Se chegam à conclusão de que
os velhos governos estão falidos, usados e sem recursos e que não têm mais
vigor para desempenhar seus desígnios, eles procuram aqueles que têm mais
energia, e essa energia não virá de recursos novos, mas do desprezo pela
justiça. As revoluções são favoráveis aos confiscos, e é impossível saber sob
que nomes odiosos os próximos confiscos serão autorizados.
A sabedoria não é o censor
mais severo da loucura. São as loucuras rivais que fazem as mais terríveis
guerras e retiram das suas vantagens as conseqüências mais cruéis todas as vezes
que elas conseguem levar o vulgar sem moderação a tomar partido nas suas
brigas.
São importantes alertas feitos
pelo “pai” do conservadorismo. Ele estava certo quanto aos rumos daquela
revolução, que foi alimentada pela revolta difusa, pela inveja, pelo ódio.
Oportunistas ou fanáticos messiânicos se apropriaram do movimento e começaram a
degolar todo mundo em volta. Se a revolução é contra “tudo que está aí”, então
quem é contra ela é a favor de “tudo que está aí”. Cria-se um clima de
vingança, revanchismo, que é sempre muito perigoso. As partes íntimas da rainha
morta foram espalhadas pelos locais públicos, eis a imagem que fica de uma
turba ensandecida.
O PT tem alimentado há décadas
um racha na sociedade brasileira. Desde os tempos de oposição, e depois
enquanto governo (mas sempre no palanque dos demagogos e agitadores das
massas), a esquerda soube apenas espalhar ódio entre diferentes grupos,
segregar indivíduos com base em abstrações coletivistas, jogar uns contra os
outros. Temos agora uma sociedade indignada, mas sem saber direito para onde
apontar suas armas. Cansada da política, dos partidos, do Congresso, dos abusos
do poder, as pessoas saem às ruas com a sensação de que é preciso “fazer algo”,
mas não sabe ao certo o que ou como fazer.
E isso porque o cenário
econômico começou a piorar. Imagina quando a bolha de crédito fomentada pelo
governo estourar, ou se a China embicar de vez. Imagina se nossa taxa de
desemprego começar a subir aceleradamente. É um cenário assustador. Alguns
pensam que nada pode ser pior do que o PT, e eu quase concordo. Mas pode sim!

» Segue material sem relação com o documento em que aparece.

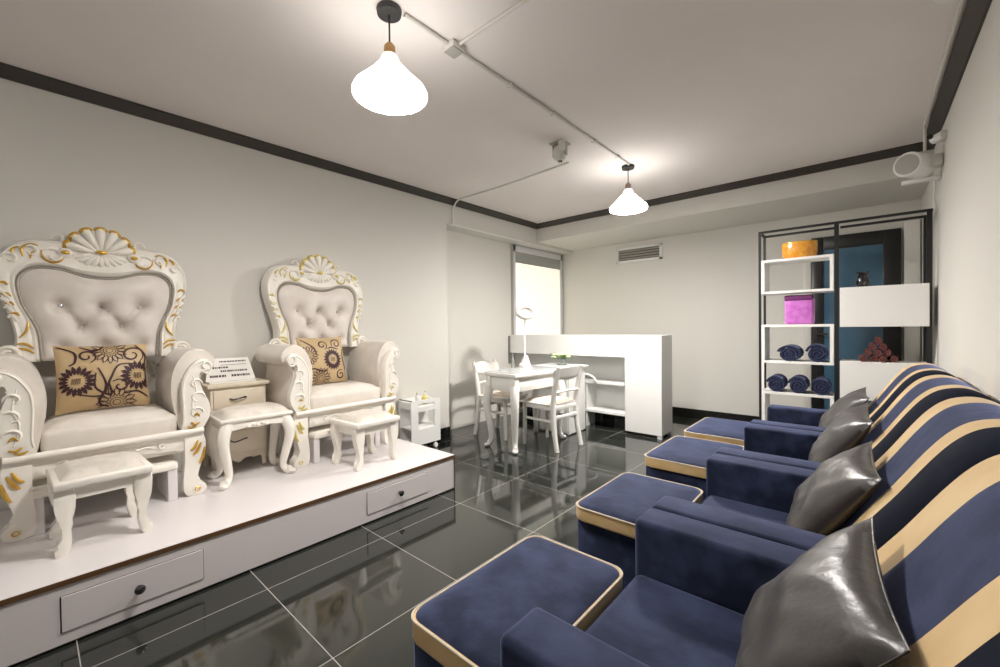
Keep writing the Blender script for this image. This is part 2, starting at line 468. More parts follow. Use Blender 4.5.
# ceiling projector lamp / emergency twin fitting
e = thing('ceiling_sensor', 'pale dome sensor on a bracket under the ceiling, left of the far pendant lamp', 'sensor', (-1.76, 2.78, ZC))
MB().box(-.06, .06, -.06, .06, -.012, 0, 0, .004).box(-.055, -.047, -.02, .02, -.10, -.01).box(.047, .055, -.02, .02, -.10, -.01).build('bracket', 'grille', e)
MB().lathe([(0, -.03), (.045, -.032), (.052, -.06), (.05, -.10), (.038, -.128), (.022, -.136), (0, -.138)], n=20).build('dome', 'plastic', e)
MB().lathe([(0, -.134), (.018, -.135), (.018, -.142), (0, -.143)], n=14).build('lens', 'lens', e)
MB().box(.03, .075, -.075, -.04, -.085, -.01, 0, .006).build('side_box', 'plastic', e)

# vent in the back wall
v = thing('air_vent', 'white framed grey slatted air vent high on the back wall', 'vent', (-2.366, YB, 2.195))
vw, vh = .325, .105
f = MB()
for (a, b_, c_, d_) in ((-vw, vw, vh - .030, vh), (-vw, vw, -vh, -vh + .030), (-vw, -vw + .034, -vh, vh), (vw - .034, vw, -vh, vh)):
    f.box(a, b_, -.022, 0, c_, d_, 0, .003)
f.build('frame', 'plastic_bright', v)
MB().box(-vw + .01, vw - .01, -.006, -.001, -vh + .01, vh - .01).build('backing', 'vent_dark', v, None)
for k in range(4):
    z = -.054 + k * .036
    MB().box(-vw + .02, vw - .02, -.019, -.014, z - .011, z + .011, 0, 0, rot=(.5, 0, 0)).build('slat', 'vent_slat', v)

# upper right corner: security devices on the right wall
s = thing('spotlight', 'white cylinder spotlight high in the corner above the shelf', 'spotlight', (.215, 4.17, 2.31))
SR = (0.05, 0, -0.5)
MB().lathe([(0, 0), (.080, 0), (.085, .008), (.085, .17), (.07, .19), (0, .195)], (0, 0, 0), 28, rot=SR, axis='y').build('housing', 'plastic_bright', s)
MB().lathe([(0, -.004), (.068, -.004), (.068, .002), (0, .002)], (0, 0, 0), 24, rot=SR, axis='y').build('front_grille', 'grille', s)
MB().box(.09, .182, .05, .14, -.03, .05, 0, .008).build('bracket', 'plastic', s)
s = thing('security_camera', 'small white bullet camera just above the cylinder spotlight', 'camera', (XR - .002, 4.14, 2.44))
MB().lathe([(0, -.07), (.025, -.07), (.029, -.062), (.029, .02), (.018, .035), (0, .036)], (-.04, 0, 0), 20, rot=(0, .2, .5), axis='y').build('housing', 'plastic_bright', s)
MB().lathe([(0, 0), (.017, 0), (.017, .005), (0, .005)], (-.075, -.068, .0), 16, rot=(0, 0, .5), axis='y').build('lens', 'lens', s)
MB().box(-.025, .0, -.02, .03, -.02, .03, 0, .005).build('mount', 'plastic', s)
s = thing('wall_router', 'flat white plastic box below the cylinder spotlight', 'box', (XR - .002, 4.36, 2.225))
MB().box(-.20, .0, -.03, .03, -.012, .012, 0, .006).build('flat_case', 'plastic_bright', s)
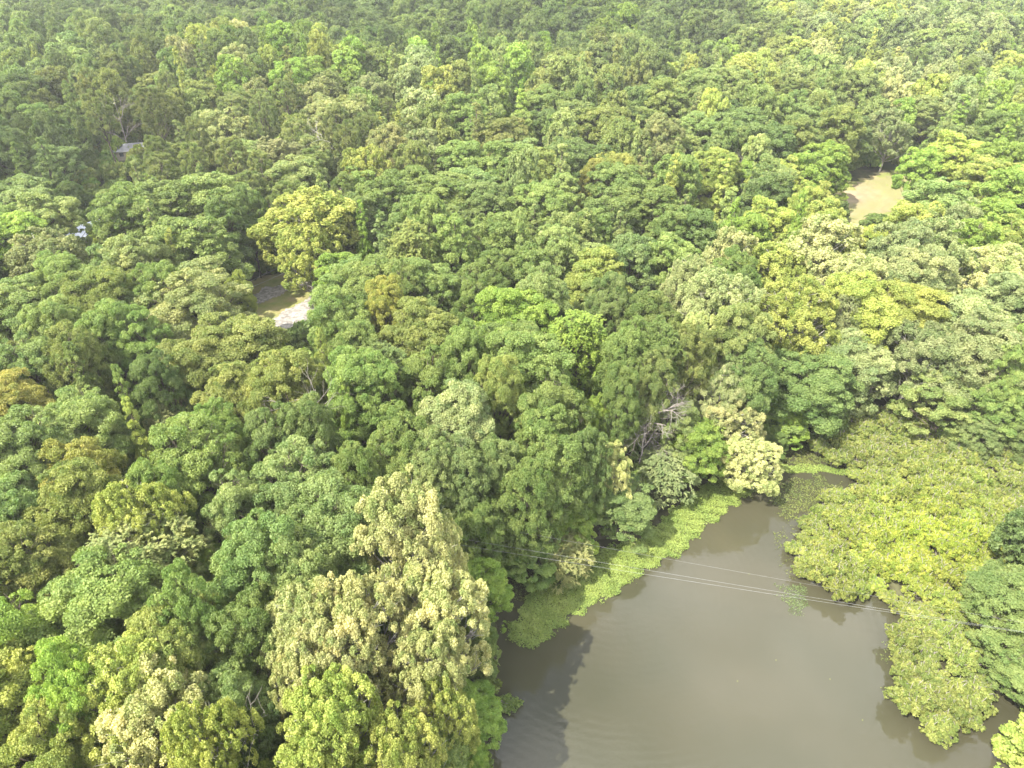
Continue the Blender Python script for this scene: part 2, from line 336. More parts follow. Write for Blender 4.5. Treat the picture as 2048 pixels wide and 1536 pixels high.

Pode ter um PSOL messiânico, um personalismo de algum salvador da Pátria, uma
junta militar tendo que reagir e assumir o poder para controlar a situação. Não
desejamos nada disso! Temos que retirar o PT do poder pelas vias legais, pelas
urnas, respeitando-se a ordem social e o estado de direito.

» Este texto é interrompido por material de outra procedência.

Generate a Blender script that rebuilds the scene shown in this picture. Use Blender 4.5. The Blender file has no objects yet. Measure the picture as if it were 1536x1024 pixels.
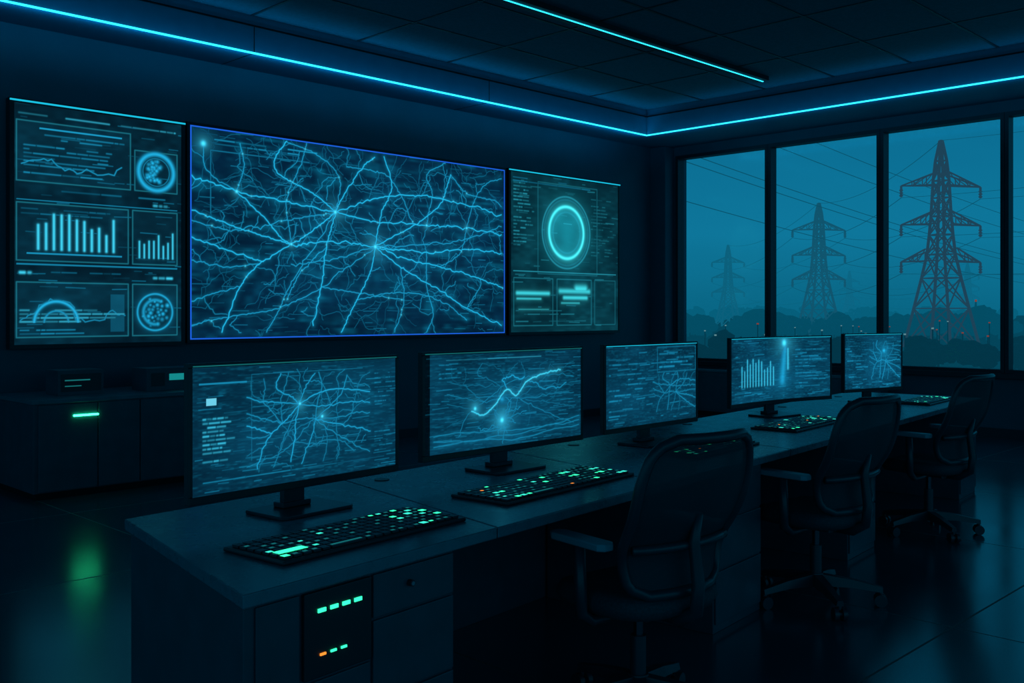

O desafio homérico de todos
que não deixaram as emoções tomarem conta da razão é justamente canalizar essa
revolta para algo construtivo. Mas como? Como dialogar com argumentos quando
cem mil tomam as ruas e sofrem o contágio da psicologia das massas? Alguém já
tentou conversar com uma torcida revoltada em um estádio de futebol? Boa sorte!

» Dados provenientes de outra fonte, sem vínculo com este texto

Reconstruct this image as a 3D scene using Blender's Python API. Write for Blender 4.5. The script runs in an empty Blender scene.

Por ser cético quanto a essa
possibilidade, eu tenho mantido minha cautela e afastamento dessas
manifestações. Muita gente acha que o Brasil, terra do pacato cidadão que só
quer saber de carnaval, novela e futebol, precisa até mesmo de uma guerra civil
para acordar. Temo que não gostem nada do gigante que vai despertar. Ele pode
fazer com que essa gente morra de saudades do "homem cordial". Não se
brinca impunemente de revolução. Pensem nisso, enquanto há tempo.